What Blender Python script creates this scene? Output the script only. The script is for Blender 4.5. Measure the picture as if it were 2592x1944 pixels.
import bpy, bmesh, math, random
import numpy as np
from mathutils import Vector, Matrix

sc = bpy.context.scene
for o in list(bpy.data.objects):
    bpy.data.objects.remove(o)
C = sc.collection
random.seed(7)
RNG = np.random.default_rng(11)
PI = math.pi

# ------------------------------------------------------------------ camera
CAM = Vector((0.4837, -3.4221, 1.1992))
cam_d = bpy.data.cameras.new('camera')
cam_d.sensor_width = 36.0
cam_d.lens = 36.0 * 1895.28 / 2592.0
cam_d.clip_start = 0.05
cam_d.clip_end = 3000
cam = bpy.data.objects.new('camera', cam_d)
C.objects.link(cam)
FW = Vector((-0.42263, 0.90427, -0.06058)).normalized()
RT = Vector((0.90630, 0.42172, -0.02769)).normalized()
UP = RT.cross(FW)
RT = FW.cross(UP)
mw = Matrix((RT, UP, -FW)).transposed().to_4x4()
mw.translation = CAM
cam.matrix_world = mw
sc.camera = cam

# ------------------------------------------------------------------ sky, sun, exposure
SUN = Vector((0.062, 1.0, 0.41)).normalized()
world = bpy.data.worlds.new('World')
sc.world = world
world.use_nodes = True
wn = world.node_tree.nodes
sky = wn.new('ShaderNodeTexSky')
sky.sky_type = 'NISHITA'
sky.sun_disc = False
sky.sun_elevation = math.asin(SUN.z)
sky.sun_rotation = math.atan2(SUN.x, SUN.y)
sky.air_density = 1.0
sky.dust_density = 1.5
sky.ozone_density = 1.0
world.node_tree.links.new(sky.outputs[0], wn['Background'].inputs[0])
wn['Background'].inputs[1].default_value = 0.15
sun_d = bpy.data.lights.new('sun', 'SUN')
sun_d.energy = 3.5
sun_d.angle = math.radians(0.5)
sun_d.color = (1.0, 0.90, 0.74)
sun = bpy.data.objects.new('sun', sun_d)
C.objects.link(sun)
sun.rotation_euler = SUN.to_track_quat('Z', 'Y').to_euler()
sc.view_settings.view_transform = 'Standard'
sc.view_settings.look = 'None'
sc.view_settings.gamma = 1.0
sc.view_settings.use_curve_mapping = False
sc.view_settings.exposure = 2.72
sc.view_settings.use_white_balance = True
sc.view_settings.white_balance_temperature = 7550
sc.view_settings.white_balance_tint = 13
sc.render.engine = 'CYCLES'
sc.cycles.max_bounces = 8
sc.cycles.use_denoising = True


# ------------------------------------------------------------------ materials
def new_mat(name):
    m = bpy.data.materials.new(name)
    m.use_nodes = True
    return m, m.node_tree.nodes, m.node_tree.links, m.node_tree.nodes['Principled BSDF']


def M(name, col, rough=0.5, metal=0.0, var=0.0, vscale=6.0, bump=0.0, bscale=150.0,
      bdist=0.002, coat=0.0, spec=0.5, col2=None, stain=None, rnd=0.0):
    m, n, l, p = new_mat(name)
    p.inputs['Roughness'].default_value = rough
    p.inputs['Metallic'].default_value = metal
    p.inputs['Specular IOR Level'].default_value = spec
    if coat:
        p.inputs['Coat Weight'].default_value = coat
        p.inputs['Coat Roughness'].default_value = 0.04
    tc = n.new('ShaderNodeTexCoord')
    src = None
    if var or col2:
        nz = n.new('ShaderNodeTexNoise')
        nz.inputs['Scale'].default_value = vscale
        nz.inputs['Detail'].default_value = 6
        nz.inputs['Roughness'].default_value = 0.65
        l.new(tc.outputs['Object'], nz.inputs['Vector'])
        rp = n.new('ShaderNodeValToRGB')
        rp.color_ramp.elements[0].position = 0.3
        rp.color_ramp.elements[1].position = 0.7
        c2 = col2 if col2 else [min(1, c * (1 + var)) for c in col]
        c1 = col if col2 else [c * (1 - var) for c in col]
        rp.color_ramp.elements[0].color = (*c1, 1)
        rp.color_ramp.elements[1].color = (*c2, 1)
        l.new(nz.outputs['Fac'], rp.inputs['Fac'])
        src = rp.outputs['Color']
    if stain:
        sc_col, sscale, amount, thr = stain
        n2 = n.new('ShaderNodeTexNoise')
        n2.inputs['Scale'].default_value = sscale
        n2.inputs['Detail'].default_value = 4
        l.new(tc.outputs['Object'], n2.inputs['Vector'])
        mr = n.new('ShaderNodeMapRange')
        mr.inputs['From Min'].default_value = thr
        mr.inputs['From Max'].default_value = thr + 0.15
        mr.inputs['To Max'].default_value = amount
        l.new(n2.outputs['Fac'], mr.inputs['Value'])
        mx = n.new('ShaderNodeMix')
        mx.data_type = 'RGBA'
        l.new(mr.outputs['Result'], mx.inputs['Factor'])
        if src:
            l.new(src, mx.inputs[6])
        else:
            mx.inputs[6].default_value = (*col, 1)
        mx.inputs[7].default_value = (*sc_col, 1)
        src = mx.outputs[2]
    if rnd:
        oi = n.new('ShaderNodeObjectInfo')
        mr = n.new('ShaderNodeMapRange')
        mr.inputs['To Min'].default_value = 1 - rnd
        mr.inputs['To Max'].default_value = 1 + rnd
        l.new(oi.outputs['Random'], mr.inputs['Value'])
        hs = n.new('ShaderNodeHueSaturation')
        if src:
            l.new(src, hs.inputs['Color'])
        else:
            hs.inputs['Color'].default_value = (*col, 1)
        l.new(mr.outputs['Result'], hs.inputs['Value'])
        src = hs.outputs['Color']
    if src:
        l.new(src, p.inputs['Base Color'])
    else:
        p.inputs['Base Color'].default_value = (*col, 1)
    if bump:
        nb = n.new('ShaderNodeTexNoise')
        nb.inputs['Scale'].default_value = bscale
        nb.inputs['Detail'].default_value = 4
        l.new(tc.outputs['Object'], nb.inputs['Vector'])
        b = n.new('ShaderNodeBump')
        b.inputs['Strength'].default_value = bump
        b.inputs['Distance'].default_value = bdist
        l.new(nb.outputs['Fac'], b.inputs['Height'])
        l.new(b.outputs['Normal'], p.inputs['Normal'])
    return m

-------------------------

**Problem description:**
Find the lines holding "scene" and list every one.

**Exercise response:**
What Blender Python script creates this scene? Output the script only. The script is for Blender 4.5. Measure the picture as if it were 2592x1944 pixels.
sc = bpy.context.scene